4 Reasons Toddlers Are Actually Tiny Terrorists

Some days, parenting is a breeze. My two-year-old son is in a great mood, eating whatever I put in front of him, not destroying everything in his path, and actually listening when I tell him to do (or not do) something.

Those days come around about once a year.

On the other 364 days, however, I have a normal two-year-old. Drinks get spilled, toys get broken, and tantrums are thrown over incredibly minor things.

Whenever I’m having a particularly hard time surviving Hurricane Jayden, I sometimes refer to him as “the tiny terrorist” when talking to other adults about my day (god forbid he ever catches and repeats that one!).

Here’s why toddlers are actually tiny terrorists:

1. Negotiating with them is a bad idea.

You’re the parent.
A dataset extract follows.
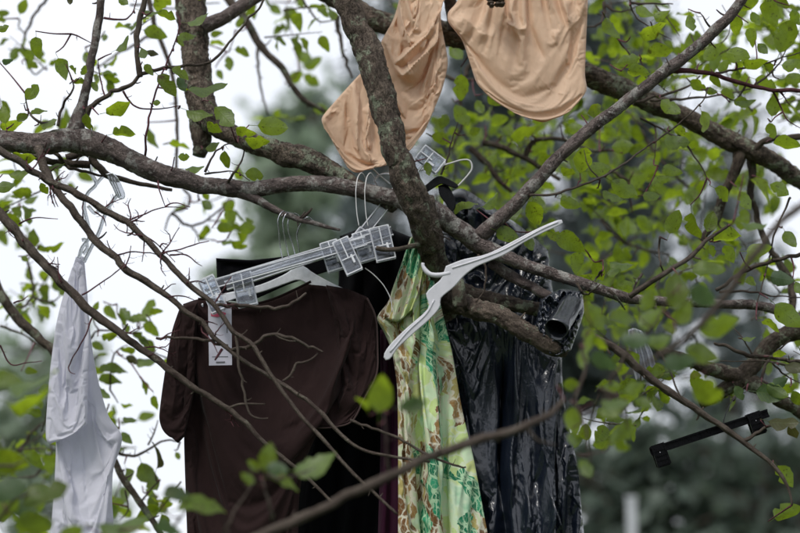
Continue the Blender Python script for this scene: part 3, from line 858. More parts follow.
tw([(160, 340), (168, 334), (180, 330)]); tw([(95, 212), (103, 218), (106, 226)]); tw([(50, 192), (52, 200), (55, 207)])
tw([(0, 345), (11, 364), (25, 363), (42, 361)]); tw([(14, 303), (22, 300), (28, 296)])
tw([(71, 34), (82, 38), (91, 43)], 4.0); tw([(104, 18), (115, 20), (125, 19), (133, 12), (137, -4)], 4.0, r=1.5)
tw([(105, 97), (101, 82), (99, 72), (98, 60)], 4.0); tw([(123, 91), (130, 102), (140, 108), (159, 109), (180, 106)], 4.0, r=1.4)
tw([(145, 156), (147, 130), (153, 101), (160, 80), (170, 55), (176, 40), (180, 22), (176, 12)], 4.0, r=1.4, spurs=3)
tw([(58, 126), (62, 107), (70, 95), (74, 86), (72, 80)], 4.0, T_, 1.8, spurs=2); tw([(55, 124), (40, 122), (32, 116), (27, 107), (25, 93)], 4.0, T_, 1.8, spurs=2)
branch([(104, -30, 3.6, 4.0), (101, 0, 3.8, 4.0), (97, 31, 4, 4.0), (91, 62, 4.2, 4.0), (85, 95, 4.6, 4.0), (79, 115, 6.5, 4.0), (76, 132, 9, 4.0)], G_, spurs=3)
branch([(80, 124, 3.8, 4.0), (89, 109, 2.8, 3.99), (107, 95, 2.4, 3.98), (128, 85, 2.2, 3.97), (142, 74, 1.9, 3.97), (160, 69, 1.7, 3.97), (175, 66, 1.6, 3.97), (192, 65, 1.5, 3.97), (212, 61, 1.4, 3.98), (229, 43, 1.3, 3.99), (245, 23, 1.2, 4.0), (262, 4, 1.1, 4.0), (268, -15, 1.0, 4.0)], T_, spurs=5)
branch([(147, -20, 2.4, 3.98), (145, 0, 2.7, 3.98), (138, 27, 2.8, 3.98), (137, 52, 2.8, 3.97), (140, 77, 2.8, 3.97)], T_, spurs=4)
tw([(45, 148), (58, 156), (66, 166), (86, 172), (105, 176)], 4.06, T_, 3.0); branch([(66, 158, 3.5, 4.1), (85, 152, 4, 4.1), (95, 162, 4, 4.1), (106, 174, 3.5, 4.1), (122, 179, 2.6, 4.12), (150, 186, 2, 4.14), (172, 190, 1.6, 4.16)], T_, spurs=2)
branch([(24, 153, 3, 4.08), (44, 160, 3.2, 4.08), (66, 163, 3.4, 4.09), (90, 165, 3.6, 4.1)], R_, spurs=2)
rt = np.random.RandomState(77)
for k in range(34):
    Lc = (L1, L1, L2, L3)[k % 4]
    q = Lc[rt.randint(1, min(len(Lc) - 4, 11))]
    a_ = math.radians(rt.choice((rt.uniform(5, 75), rt.uniform(-110, -60), rt.uniform(100, 160)), p=(0.6, 0.25, 0.15)))
    ln = rt.uniform(14, 42); x_, y_ = q[0], q[1]; pts = [(x_, y_)]
    for j in range(4):
        a_ += rt.normal(0, 0.28); x_ += math.cos(a_) * ln / 4; y_ -= math.sin(a_) * ln / 4; pts.append((x_, y_))
    tw(pts, q[3], S_, 1.05, 1)
    if k % 2:
        x_, y_ = pts[2]; a_ += rt.choice((-0.8, 0.8)); tw([(x_, y_), (x_ + math.cos(a_) * ln * 0.2, y_ - math.sin(a_) * ln * 0.2), (x_ + math.cos(a_ + 0.3) * ln * 0.4, y_ - math.sin(a_ + 0.3) * ln * 0.4)], q[3], S_, 0.8)
# twigs round the cut limb
tw([(205, 172), (211, 160), (220, 148), (236, 141)], 3.95, T_, 1.6); tw([(228, 182), (236, 170), (243, 157), (244, 145)], 3.96, T_, 1.6, 1); tw([(205, 174), (220, 172), (235, 172), (250, 181)], 3.95, T_, 1.2)
# blurred far side of the tree, left
def back(pts, r, d=5.0, m=T_, spurs=4, name="twig"):
    n = len(pts)
    branch([(x, y, r * (1 - 0.5 * i / (n - 1)), d) for i, (x, y) in enumerate(pts)], m, name=name, spurs=spurs)
back([(52, -5), (38, 10), (27, 30), (23, 48), (27, 64), (35, 74), (44, 68)], 1.6); back([(23, 48), (15, 50), (8, 49)], 0.9); back([(25, 34), (18, 26), (20, 20)], 0.9)
back([(160, 28), (140, 41), (118, 54), (100, 66)], 1.7); back([(147, -5), (155, 25), (166, 55), (174, 85), (177, 130), (176, 170)], 2.8, 4.8); back([(130, 5), (150, 4), (170, 9), (200, 4), (220, 3)], 1.2)
back([(225, -5), (245, 20), (262, 48), (283, 70), (300, 96), (325, 112)], 4.5, 4.9, R_, name="branch"); back([(257, 35), (258, 62), (261, 90), (268, 115)], 1.8, 5.2)
back([(176, 175), (190, 202), (170, 215), (165, 230)], 1.5, 5.0); back([(172, 214), (186, 225), (200, 224), (214, 214), (232, 200)], 1.6, 5.0); back([(193, 228), (200, 238), (212, 240)], 1.0, 5.1)
back([(-10, 275), (4, 300), (21, 322), (50, 348), (78, 388), (104, 438), (118, 470), (140, 502), (165, 540)], 5.2, 4.55, R_, 8, name="branch")
back([(27, 258), (33, 285), (33, 296), (50, 302), (60, 296)], 1.3, 4.9); back([(33, 296), (22, 308), (14, 303)], 1.2, 4.9); back([(0, 326), (22, 334), (45, 350)], 1.3, 4.9)
back([(110, 390), (112, 360), (118, 350), (128, 345)], 1.1, 4.8); back([(116, 452), (134, 456), (150, 448), (165, 440), (180, 442)], 1.6, 4.7); back([(148, 445), (155, 430), (158, 420)], 1, 4.7); back([(140, 505), (150, 490), (160, 480)], 1.2, 4.7); back([(125, 490), (128, 510), (120, 520)], 1.0, 4.7)
back([(90, 340), (100, 330), (130, 333), (150, 322)], 1.2, 4.8); back([(0, 470), (20, 450), (32, 432), (50, 420)], 2.0, 5.4); back([(10, 480), (35, 475), (50, 455), (52, 430)], 1.6, 5.4)
back([(300, -5), (312, 14), (320, 22), (335, 20)], 1.3, 4.8); back([(338, 15), (340, 40), (346, 60), (352, 78)], 2.5, 4.9, R_)
# right-hand twigs
branch([(668, 71, 2.8, 3.95), (708, 73, 2.3, 3.97), (743, 84, 2.1, 4.0), (772, 90, 2, 4.02), (800, 91, 2, 4.04), (830, 95, 2, 4.05)], S_, spurs=5)
tw([(716, 73), (740, 69), (764, 64), (782, 58), (805, 51)], 4.05, T_, 1.5, 2); tw([(630, 3), (650, 4), (673, 4)], 4.2, T_, 1.8, 2); tw([(628, 104), (655, 97), (687, 87), (700, 76)], 4.2, T_, 2.2, 2)
tw([(650, 100), (681, 99), (718, 95), (751, 89)], 4.25, T_, 1.9, 2); tw([(711, 28), (705, 20), (700, 13)], 3.93, T_, 1.5); tw([(670, 67), (668, 62), (666, 58)], 3.93, T_, 1.2)
tw([(628, -10), (635, 15), (655, 30), (672, 40)], 4.2, T_, 1.2, 2); tw([(655, 5), (670, 22), (680, 36)], 4.2, T_, 1.0); tw([(604, 2), (604, 15), (598, 25), (585, 28)], 4.4, T_, 2.2, 1); tw([(606, 5), (620, 12), (640, 5)], 4.4, T_, 1.6)
tw([(530, 195), (554, 194), (583, 185), (608, 174), (640, 152), (677, 125), (702, 102), (708, 88)], 3.96, T_, 1.6, 4); tw([(600, 180), (588, 165), (584, 150)], 3.98, T_, 1.0)
tw([(612, 30), (622, 45), (634, 60), (646, 78)], 4.1, T_, 1.4, 2); tw([(640, 60), (650, 78), (668, 92)], 4.15, T_, 1.2, 2)
tw([(691, 35), (700, 50), (725, 40), (730, 22), (722, 5)], 4.3, T_, 1.0, 3); tw([(752, 88), (768, 75), (780, 62), (786, 50)], 4.05, T_, 1.5, 2); tw([(778, 90), (785, 98), (790, 105)], 4.03, S_, 1.1)
tw([(772, 90), (780, 105), (787, 120), (800, 128)], 4.04, S_, 1.2); tw([(745, 87), (735, 100), (722, 95)], 4.1, T_, 1.4)
branch([(729, 225, 1.4, 3.9), (706, 241, 1.9, 3.9), (692, 256, 2.2, 3.88), (660, 276, 2.5, 3.85), (630, 296, 3, 3.9)], T_, spurs=4)
tw([(692, 257), (700, 259), (708, 264)], 3.88, T_, 1.3); tw([(660, 237), (659, 250), (661, 265), (662, 275), (655, 287)], 3.9, T_, 1.4, 1)
tw([(602, 271), (597, 277), (591, 285)], 3.98, R_, 1.6); tw([(577, 283), (581, 292), (588, 294), (595, 289), (600, 284)], 3.97, R_, 1.6); tw([(642, 274), (636, 283), (630, 296)], 3.98, R_, 1.8); tw([(608, 290), (618, 299), (625, 310)], 3.98, R_, 2.2)
tw([(478, 255), (486, 268), (484, 290), (476, 302)], 4.0, R_, 1.6)
branch([(820, 246, 2, 4.1), (800, 254, 2, 4.1), (772, 262, 2, 4.1), (743, 272, 2, 4.1), (716, 290, 1.8, 4.1)], T_, spurs=2)
tw([(790, 198), (787, 205), (774, 235), (768, 264), (757, 303)], 4.15, T_, 1.6, 2); tw([(720, 292), (740, 291), (756, 293), (775, 296), (805, 298)], 4.2, T_, 1.8, 2)
branch([(805, 364, 2, 4.05), (772, 357, 2, 4.05), (751, 355, 2, 4.05), (730, 348, 1.8, 4.05), (714, 343, 1.3, 4.05)], T_, spurs=3); tw([(800, 372), (775, 362), (750, 361), (720, 361)], 4.1, T_, 1.3, 2)
tw([(752, 354), (744, 340), (733, 327)], 4.05, T_, 1.2); tw([(772, 362), (785, 375), (802, 384)], 4.05, T_, 1.3, 2); tw([(762, 378), (766, 364), (776, 352), (790, 340)], 4.2, T_, 2.0); tw([(652, 306), (665, 314), (679, 324)], 3.7, T_, 2.0)
tw([(640, 335), (658, 351), (668, 366), (672, 378), (682, 398), (698, 408)], 3.8, T_, 1.8, 3)
tw([(677, 130), (690, 150), (700, 165), (707, 178)], 4.1, T_, 1.4); tw([(655, 126), (656, 145), (654, 160)], 4.2, T_, 1.2); tw([(640, 118), (660, 128), (680, 140), (690, 150)], 4.2, T_, 1.4)
tw([(733, 400), (740, 392), (748, 384)], 4.2, R_, 2.0)
tw([(441, 175), (447, 160), (452, 140), (458, 122)], 4.1, T_, 1.4); tw([(426, 220), (436, 232), (450, 240)], 3.95, T_, 1.4)
# blurred branches on the far side, middle
back([(445, 45), (470, 42), (500, 70), (520, 90)], 3.0, 4.7, R_, 3); back([(420, 60), (450, 78), (475, 80), (495, 78)], 2.2, 4.8, R_, 2); back([(483, 143), (500, 146), (520, 156), (540, 167), (560, 180)], 3.4, 4.7, R_, 4, "branch")
back([(525, 158), (532, 143), (545, 139), (565, 140), (590, 150), (612, 150)], 2.8, 4.7, R_, 4, "branch"); back([(470, 148), (488, 165), (500, 182), (512, 192)], 3.4, 4.8, R_, 3, "branch"); back([(478, 50), (460, 90), (462, 120), (452, 150)], 2.5, 4.9, R_, 2)
back([(590, 165), (615, 172), (640, 190), (660, 200)], 2.0, 5.0, R_, 3); back([(600, 220), (620, 240), (645, 250), (670, 255)], 1.6, 5.2, T_, 3); back([(640, 130), (660, 160), (690, 190), (700, 210)], 1.8, 5.2, T_, 3)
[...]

They’re the child. I’m not saying you should ignore their feelings, or that they aren’t entitled to their own pint-sized opinion. But either what you say goes, or they’ll walk all over you. Rules, especially the ones that keep them safe, should always be non-negotiable.

2. When you disagree with them, they start destroying stuff.

Hell hath no fury like a two-year-old told “no.” What do you mean, I can’t put the slobbery, chewed up dog toy in my mouth, mommy? Fine, I’ll just throw it at something valuable then.

3. You never know when they’re going to attack.

Remember the mood swings you had when you were pregnant? Those are nothing compared to the mood swings of a cranky toddler who decided it would be a good idea to skip his afternoon nap. Even the well-rested ones are wildly unpredictable, let’s be honest.

4. They make terrible flying companions.

Alright, I know not everyone appreciates my humor. If you’re the easily offended type, you might as well leave now. But seriously, have you ever flown with a two-year-old? Total chaos. If confined to their seat, they’ll scream, but if you let them down, they’ll be running down the aisles and stealing strangers’ snacks in no time.

Maybe if you’re lucky, they’ll snag you an airplane bottle of vodka from the flight attendant’s cart.